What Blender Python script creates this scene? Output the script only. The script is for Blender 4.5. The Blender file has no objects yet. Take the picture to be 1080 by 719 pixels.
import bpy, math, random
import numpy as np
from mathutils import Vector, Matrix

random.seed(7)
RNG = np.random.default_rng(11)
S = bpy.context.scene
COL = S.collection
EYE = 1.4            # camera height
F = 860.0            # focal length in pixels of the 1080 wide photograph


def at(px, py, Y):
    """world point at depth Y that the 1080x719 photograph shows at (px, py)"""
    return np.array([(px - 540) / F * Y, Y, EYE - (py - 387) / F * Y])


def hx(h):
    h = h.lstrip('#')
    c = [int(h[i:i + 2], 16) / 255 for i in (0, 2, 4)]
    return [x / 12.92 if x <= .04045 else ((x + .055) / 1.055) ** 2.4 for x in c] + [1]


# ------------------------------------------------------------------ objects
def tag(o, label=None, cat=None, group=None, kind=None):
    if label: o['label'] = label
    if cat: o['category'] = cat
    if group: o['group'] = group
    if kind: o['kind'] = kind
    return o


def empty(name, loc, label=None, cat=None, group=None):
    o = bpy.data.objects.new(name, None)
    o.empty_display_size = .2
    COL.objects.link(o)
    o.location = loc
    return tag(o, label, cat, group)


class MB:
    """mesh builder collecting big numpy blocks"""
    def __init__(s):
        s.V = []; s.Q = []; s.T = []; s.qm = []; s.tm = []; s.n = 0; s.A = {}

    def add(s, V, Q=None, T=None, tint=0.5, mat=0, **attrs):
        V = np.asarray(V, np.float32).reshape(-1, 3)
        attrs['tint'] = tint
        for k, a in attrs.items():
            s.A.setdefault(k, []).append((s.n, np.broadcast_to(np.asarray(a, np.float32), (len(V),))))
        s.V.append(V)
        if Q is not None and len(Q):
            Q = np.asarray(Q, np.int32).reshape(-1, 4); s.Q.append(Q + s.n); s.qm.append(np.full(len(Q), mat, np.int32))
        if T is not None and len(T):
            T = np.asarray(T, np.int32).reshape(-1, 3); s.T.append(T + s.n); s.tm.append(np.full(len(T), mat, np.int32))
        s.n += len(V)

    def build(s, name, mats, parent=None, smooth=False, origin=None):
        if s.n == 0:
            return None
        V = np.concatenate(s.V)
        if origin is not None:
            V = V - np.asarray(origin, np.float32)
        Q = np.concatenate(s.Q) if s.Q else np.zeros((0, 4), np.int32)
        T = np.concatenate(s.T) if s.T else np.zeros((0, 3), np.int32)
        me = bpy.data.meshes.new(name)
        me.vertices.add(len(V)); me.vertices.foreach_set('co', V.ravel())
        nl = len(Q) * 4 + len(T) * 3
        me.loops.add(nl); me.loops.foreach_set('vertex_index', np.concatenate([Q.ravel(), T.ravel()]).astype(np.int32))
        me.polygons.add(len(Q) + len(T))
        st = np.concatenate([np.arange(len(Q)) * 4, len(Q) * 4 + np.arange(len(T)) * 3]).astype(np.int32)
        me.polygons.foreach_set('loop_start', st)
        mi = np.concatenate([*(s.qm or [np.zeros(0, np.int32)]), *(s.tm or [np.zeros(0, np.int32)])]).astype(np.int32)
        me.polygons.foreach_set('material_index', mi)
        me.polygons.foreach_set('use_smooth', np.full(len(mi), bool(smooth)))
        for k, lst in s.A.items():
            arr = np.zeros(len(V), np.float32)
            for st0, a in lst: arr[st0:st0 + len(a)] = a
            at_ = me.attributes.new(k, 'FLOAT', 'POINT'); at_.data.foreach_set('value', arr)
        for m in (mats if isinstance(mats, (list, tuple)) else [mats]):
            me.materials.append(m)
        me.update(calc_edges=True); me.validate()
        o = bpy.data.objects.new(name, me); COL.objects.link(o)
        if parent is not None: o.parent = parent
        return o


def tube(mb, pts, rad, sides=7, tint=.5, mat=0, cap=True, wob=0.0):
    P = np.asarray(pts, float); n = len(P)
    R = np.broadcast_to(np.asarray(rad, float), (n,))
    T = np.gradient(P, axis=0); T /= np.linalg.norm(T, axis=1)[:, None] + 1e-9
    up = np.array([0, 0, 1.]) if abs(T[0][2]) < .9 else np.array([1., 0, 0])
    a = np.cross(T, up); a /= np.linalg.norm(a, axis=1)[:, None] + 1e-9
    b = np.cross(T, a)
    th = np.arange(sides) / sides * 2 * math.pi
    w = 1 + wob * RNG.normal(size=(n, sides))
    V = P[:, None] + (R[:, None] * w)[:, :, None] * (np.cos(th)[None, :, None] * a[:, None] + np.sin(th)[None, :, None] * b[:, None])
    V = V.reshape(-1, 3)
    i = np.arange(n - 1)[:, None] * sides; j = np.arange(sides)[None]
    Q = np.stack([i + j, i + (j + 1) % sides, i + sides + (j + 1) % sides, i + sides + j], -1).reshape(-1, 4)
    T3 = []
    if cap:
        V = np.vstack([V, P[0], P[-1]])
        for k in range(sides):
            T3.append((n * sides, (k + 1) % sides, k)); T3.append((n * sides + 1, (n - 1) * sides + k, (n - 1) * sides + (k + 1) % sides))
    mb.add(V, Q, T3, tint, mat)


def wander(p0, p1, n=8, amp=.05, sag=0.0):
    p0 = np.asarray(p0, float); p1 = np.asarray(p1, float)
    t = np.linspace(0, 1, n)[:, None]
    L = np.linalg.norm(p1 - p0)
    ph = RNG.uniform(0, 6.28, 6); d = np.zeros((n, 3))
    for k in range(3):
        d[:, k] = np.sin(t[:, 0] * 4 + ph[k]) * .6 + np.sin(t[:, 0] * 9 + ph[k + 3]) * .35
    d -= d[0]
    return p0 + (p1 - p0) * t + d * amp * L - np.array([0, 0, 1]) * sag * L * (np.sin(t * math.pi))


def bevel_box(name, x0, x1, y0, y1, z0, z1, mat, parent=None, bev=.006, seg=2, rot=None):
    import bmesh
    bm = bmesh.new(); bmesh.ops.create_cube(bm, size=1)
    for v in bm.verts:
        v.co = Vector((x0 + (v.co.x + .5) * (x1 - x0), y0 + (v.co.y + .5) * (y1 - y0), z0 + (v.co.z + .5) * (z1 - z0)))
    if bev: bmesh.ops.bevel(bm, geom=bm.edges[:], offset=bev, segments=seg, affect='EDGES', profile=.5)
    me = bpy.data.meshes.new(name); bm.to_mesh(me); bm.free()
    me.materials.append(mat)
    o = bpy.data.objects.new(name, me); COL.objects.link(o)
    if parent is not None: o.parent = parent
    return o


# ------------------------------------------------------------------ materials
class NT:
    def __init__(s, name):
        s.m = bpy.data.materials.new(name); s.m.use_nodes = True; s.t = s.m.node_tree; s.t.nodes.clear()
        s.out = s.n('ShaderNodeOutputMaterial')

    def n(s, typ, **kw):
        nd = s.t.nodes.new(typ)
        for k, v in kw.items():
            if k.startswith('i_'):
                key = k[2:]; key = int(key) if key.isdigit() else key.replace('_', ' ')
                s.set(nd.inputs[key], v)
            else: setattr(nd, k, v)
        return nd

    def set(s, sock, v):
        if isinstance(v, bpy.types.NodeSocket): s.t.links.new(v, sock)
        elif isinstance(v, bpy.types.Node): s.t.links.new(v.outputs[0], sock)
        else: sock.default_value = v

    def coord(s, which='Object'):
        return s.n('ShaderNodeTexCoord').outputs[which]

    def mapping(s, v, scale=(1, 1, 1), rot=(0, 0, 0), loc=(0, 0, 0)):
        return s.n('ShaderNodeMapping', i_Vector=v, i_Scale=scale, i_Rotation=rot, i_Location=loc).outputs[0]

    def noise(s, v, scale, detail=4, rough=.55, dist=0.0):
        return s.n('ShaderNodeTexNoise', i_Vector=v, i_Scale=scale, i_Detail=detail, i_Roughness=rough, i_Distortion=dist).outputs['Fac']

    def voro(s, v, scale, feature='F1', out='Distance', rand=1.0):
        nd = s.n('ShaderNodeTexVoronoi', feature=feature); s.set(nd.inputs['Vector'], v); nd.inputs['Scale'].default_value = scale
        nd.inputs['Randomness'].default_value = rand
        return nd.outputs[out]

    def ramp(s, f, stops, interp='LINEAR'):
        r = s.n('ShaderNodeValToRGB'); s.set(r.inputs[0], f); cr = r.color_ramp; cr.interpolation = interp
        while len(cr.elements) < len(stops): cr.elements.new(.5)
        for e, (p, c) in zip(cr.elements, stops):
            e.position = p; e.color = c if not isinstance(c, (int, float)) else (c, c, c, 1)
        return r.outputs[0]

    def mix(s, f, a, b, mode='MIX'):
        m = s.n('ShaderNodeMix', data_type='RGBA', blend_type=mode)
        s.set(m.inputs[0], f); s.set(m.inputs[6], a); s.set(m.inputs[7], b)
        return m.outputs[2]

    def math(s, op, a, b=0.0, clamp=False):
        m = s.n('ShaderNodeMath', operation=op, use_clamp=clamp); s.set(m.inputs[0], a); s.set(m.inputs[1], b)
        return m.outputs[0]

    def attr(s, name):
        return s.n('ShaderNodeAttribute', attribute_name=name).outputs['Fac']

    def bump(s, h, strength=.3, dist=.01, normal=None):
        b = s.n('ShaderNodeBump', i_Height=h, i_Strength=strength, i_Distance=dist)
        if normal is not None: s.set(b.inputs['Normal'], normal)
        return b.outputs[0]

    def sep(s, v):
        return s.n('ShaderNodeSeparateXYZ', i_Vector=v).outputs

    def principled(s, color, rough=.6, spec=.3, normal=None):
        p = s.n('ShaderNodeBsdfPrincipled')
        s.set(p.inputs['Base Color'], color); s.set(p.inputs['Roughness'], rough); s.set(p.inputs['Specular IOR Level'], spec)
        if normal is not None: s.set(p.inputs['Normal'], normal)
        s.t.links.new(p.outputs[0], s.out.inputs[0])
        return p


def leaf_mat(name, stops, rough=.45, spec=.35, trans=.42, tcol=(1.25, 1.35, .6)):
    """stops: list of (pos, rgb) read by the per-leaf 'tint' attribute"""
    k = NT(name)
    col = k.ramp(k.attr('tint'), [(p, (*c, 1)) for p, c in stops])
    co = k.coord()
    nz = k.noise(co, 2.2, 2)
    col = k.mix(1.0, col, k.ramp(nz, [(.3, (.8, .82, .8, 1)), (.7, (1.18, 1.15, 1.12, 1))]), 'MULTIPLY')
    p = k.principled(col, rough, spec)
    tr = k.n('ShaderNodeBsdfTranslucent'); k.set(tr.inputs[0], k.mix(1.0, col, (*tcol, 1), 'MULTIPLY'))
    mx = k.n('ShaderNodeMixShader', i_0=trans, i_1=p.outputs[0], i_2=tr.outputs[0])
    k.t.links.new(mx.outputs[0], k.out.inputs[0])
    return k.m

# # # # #

Written problem
Copy exactly the lines that run from the first line of the data to the line containing "return np.array([(px - 540)", please, with both ends included and nothing else.

Task solution
What Blender Python script creates this scene? Output the script only. The script is for Blender 4.5. The Blender file has no objects yet. Take the picture to be 1080 by 719 pixels.
import bpy, math, random
import numpy as np
from mathutils import Vector, Matrix

random.seed(7)
RNG = np.random.default_rng(11)
S = bpy.context.scene
COL = S.collection
EYE = 1.4            # camera height
F = 860.0            # focal length in pixels of the 1080 wide photograph


def at(px, py, Y):
    """world point at depth Y that the 1080x719 photograph shows at (px, py)"""
    return np.array([(px - 540) / F * Y, Y, EYE - (py - 387) / F * Y])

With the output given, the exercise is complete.